» Data lines

-------

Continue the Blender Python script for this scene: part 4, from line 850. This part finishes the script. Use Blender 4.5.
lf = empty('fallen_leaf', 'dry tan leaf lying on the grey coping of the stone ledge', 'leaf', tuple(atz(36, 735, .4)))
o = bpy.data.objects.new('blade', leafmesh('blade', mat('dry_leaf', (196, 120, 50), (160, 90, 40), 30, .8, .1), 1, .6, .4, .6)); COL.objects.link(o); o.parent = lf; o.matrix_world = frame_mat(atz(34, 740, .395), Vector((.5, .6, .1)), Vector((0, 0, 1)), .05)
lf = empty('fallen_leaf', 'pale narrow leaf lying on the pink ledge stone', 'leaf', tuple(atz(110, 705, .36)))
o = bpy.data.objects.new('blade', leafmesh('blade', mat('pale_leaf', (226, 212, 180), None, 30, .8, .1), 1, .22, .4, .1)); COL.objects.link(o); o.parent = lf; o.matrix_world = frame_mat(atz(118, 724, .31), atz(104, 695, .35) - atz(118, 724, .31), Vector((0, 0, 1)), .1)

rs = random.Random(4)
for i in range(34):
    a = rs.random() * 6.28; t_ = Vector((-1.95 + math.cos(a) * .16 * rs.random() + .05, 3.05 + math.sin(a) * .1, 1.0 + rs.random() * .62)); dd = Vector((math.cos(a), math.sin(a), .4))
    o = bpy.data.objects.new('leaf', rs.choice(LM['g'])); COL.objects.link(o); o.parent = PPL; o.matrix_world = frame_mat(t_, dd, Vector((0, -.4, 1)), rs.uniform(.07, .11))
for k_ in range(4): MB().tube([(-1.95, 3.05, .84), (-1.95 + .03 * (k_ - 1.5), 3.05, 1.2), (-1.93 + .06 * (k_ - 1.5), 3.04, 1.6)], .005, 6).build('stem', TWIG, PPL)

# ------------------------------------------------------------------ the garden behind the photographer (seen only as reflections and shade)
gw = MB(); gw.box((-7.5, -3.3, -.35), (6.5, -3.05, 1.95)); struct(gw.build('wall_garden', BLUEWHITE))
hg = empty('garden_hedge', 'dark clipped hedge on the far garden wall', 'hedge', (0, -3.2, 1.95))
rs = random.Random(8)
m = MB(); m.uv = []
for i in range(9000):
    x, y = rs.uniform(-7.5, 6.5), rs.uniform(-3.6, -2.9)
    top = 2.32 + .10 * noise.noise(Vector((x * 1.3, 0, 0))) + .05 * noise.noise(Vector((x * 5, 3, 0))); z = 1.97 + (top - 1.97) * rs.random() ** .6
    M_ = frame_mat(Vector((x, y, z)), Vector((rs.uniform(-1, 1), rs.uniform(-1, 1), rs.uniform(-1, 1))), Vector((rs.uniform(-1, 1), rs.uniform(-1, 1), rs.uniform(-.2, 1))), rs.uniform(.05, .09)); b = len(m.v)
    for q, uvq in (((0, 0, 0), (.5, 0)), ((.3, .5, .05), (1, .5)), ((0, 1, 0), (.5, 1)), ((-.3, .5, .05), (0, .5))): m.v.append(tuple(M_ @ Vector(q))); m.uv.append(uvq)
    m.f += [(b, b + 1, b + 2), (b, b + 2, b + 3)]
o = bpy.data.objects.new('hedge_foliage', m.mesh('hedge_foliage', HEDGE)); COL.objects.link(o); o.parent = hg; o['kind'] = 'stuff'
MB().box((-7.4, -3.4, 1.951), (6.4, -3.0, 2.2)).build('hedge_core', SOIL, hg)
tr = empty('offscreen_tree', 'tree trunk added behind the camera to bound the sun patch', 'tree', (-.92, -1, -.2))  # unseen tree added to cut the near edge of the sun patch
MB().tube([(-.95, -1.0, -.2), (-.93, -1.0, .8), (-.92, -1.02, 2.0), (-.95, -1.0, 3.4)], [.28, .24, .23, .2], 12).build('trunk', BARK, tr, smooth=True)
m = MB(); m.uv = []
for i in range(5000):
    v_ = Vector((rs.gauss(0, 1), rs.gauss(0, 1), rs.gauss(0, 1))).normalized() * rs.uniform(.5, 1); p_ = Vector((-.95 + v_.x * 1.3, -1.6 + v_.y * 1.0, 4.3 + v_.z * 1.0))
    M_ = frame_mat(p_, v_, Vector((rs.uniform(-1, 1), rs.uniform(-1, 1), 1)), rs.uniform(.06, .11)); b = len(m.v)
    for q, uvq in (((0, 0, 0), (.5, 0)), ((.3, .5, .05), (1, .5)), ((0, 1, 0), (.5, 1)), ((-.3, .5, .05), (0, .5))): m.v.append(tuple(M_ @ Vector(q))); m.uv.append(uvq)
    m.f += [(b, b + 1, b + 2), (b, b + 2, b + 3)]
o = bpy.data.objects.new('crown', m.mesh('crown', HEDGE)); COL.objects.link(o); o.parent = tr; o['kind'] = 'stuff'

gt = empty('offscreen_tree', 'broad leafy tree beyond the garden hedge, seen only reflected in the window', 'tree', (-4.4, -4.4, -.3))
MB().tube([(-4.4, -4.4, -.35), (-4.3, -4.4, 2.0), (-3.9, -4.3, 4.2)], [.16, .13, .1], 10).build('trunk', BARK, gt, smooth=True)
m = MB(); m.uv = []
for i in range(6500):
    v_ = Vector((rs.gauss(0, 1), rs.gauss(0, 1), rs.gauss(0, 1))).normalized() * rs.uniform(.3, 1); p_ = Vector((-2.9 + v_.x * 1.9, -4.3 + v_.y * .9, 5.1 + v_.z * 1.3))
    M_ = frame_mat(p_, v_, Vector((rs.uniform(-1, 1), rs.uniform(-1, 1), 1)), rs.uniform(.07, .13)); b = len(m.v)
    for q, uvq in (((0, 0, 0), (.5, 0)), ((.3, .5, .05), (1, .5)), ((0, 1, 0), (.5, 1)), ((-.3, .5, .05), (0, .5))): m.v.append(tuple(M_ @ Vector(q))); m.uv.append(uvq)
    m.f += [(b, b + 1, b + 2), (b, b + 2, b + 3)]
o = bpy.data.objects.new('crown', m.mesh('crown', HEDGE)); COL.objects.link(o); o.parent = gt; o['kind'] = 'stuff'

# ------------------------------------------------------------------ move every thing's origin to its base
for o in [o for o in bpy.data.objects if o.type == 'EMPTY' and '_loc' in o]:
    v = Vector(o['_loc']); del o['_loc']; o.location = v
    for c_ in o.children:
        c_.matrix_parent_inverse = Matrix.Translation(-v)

-------

» Task to carry out
Write the data back out verbatim.

» Answer to this problem
Continue the Blender Python script for this scene: part 4, from line 850. This part finishes the script. Use Blender 4.5.
lf = empty('fallen_leaf', 'dry tan leaf lying on the grey coping of the stone ledge', 'leaf', tuple(atz(36, 735, .4)))
o = bpy.data.objects.new('blade', leafmesh('blade', mat('dry_leaf', (196, 120, 50), (160, 90, 40), 30, .8, .1), 1, .6, .4, .6)); COL.objects.link(o); o.parent = lf; o.matrix_world = frame_mat(atz(34, 740, .395), Vector((.5, .6, .1)), Vector((0, 0, 1)), .05)
lf = empty('fallen_leaf', 'pale narrow leaf lying on the pink ledge stone', 'leaf', tuple(atz(110, 705, .36)))
o = bpy.data.objects.new('blade', leafmesh('blade', mat('pale_leaf', (226, 212, 180), None, 30, .8, .1), 1, .22, .4, .1)); COL.objects.link(o); o.parent = lf; o.matrix_world = frame_mat(atz(118, 724, .31), atz(104, 695, .35) - atz(118, 724, .31), Vector((0, 0, 1)), .1)

rs = random.Random(4)
for i in range(34):
    a = rs.random() * 6.28; t_ = Vector((-1.95 + math.cos(a) * .16 * rs.random() + .05, 3.05 + math.sin(a) * .1, 1.0 + rs.random() * .62)); dd = Vector((math.cos(a), math.sin(a), .4))
    o = bpy.data.objects.new('leaf', rs.choice(LM['g'])); COL.objects.link(o); o.parent = PPL; o.matrix_world = frame_mat(t_, dd, Vector((0, -.4, 1)), rs.uniform(.07, .11))
for k_ in range(4): MB().tube([(-1.95, 3.05, .84), (-1.95 + .03 * (k_ - 1.5), 3.05, 1.2), (-1.93 + .06 * (k_ - 1.5), 3.04, 1.6)], .005, 6).build('stem', TWIG, PPL)

# ------------------------------------------------------------------ the garden behind the photographer (seen only as reflections and shade)
gw = MB(); gw.box((-7.5, -3.3, -.35), (6.5, -3.05, 1.95)); struct(gw.build('wall_garden', BLUEWHITE))
hg = empty('garden_hedge', 'dark clipped hedge on the far garden wall', 'hedge', (0, -3.2, 1.95))
rs = random.Random(8)
m = MB(); m.uv = []
for i in range(9000):
    x, y = rs.uniform(-7.5, 6.5), rs.uniform(-3.6, -2.9)
    top = 2.32 + .10 * noise.noise(Vector((x * 1.3, 0, 0))) + .05 * noise.noise(Vector((x * 5, 3, 0))); z = 1.97 + (top - 1.97) * rs.random() ** .6
    M_ = frame_mat(Vector((x, y, z)), Vector((rs.uniform(-1, 1), rs.uniform(-1, 1), rs.uniform(-1, 1))), Vector((rs.uniform(-1, 1), rs.uniform(-1, 1), rs.uniform(-.2, 1))), rs.uniform(.05, .09)); b = len(m.v)
    for q, uvq in (((0, 0, 0), (.5, 0)), ((.3, .5, .05), (1, .5)), ((0, 1, 0), (.5, 1)), ((-.3, .5, .05), (0, .5))): m.v.append(tuple(M_ @ Vector(q))); m.uv.append(uvq)
    m.f += [(b, b + 1, b + 2), (b, b + 2, b + 3)]
o = bpy.data.objects.new('hedge_foliage', m.mesh('hedge_foliage', HEDGE)); COL.objects.link(o); o.parent = hg; o['kind'] = 'stuff'
MB().box((-7.4, -3.4, 1.951), (6.4, -3.0, 2.2)).build('hedge_core', SOIL, hg)
tr = empty('offscreen_tree', 'tree trunk added behind the camera to bound the sun patch', 'tree', (-.92, -1, -.2))  # unseen tree added to cut the near edge of the sun patch
MB().tube([(-.95, -1.0, -.2), (-.93, -1.0, .8), (-.92, -1.02, 2.0), (-.95, -1.0, 3.4)], [.28, .24, .23, .2], 12).build('trunk', BARK, tr, smooth=True)
m = MB(); m.uv = []
for i in range(5000):
    v_ = Vector((rs.gauss(0, 1), rs.gauss(0, 1), rs.gauss(0, 1))).normalized() * rs.uniform(.5, 1); p_ = Vector((-.95 + v_.x * 1.3, -1.6 + v_.y * 1.0, 4.3 + v_.z * 1.0))
    M_ = frame_mat(p_, v_, Vector((rs.uniform(-1, 1), rs.uniform(-1, 1), 1)), rs.uniform(.06, .11)); b = len(m.v)
    for q, uvq in (((0, 0, 0), (.5, 0)), ((.3, .5, .05), (1, .5)), ((0, 1, 0), (.5, 1)), ((-.3, .5, .05), (0, .5))): m.v.append(tuple(M_ @ Vector(q))); m.uv.append(uvq)
    m.f += [(b, b + 1, b + 2), (b, b + 2, b + 3)]
o = bpy.data.objects.new('crown', m.mesh('crown', HEDGE)); COL.objects.link(o); o.parent = tr; o['kind'] = 'stuff'

gt = empty('offscreen_tree', 'broad leafy tree beyond the garden hedge, seen only reflected in the window', 'tree', (-4.4, -4.4, -.3))
MB().tube([(-4.4, -4.4, -.35), (-4.3, -4.4, 2.0), (-3.9, -4.3, 4.2)], [.16, .13, .1], 10).build('trunk', BARK, gt, smooth=True)
m = MB(); m.uv = []
for i in range(6500):
    v_ = Vector((rs.gauss(0, 1), rs.gauss(0, 1), rs.gauss(0, 1))).normalized() * rs.uniform(.3, 1); p_ = Vector((-2.9 + v_.x * 1.9, -4.3 + v_.y * .9, 5.1 + v_.z * 1.3))
    M_ = frame_mat(p_, v_, Vector((rs.uniform(-1, 1), rs.uniform(-1, 1), 1)), rs.uniform(.07, .13)); b = len(m.v)
    for q, uvq in (((0, 0, 0), (.5, 0)), ((.3, .5, .05), (1, .5)), ((0, 1, 0), (.5, 1)), ((-.3, .5, .05), (0, .5))): m.v.append(tuple(M_ @ Vector(q))); m.uv.append(uvq)
    m.f += [(b, b + 1, b + 2), (b, b + 2, b + 3)]
o = bpy.data.objects.new('crown', m.mesh('crown', HEDGE)); COL.objects.link(o); o.parent = gt; o['kind'] = 'stuff'

# ------------------------------------------------------------------ move every thing's origin to its base
for o in [o for o in bpy.data.objects if o.type == 'EMPTY' and '_loc' in o]:
    v = Vector(o['_loc']); del o['_loc']; o.location = v
    for c_ in o.children:
        c_.matrix_parent_inverse = Matrix.Translation(-v)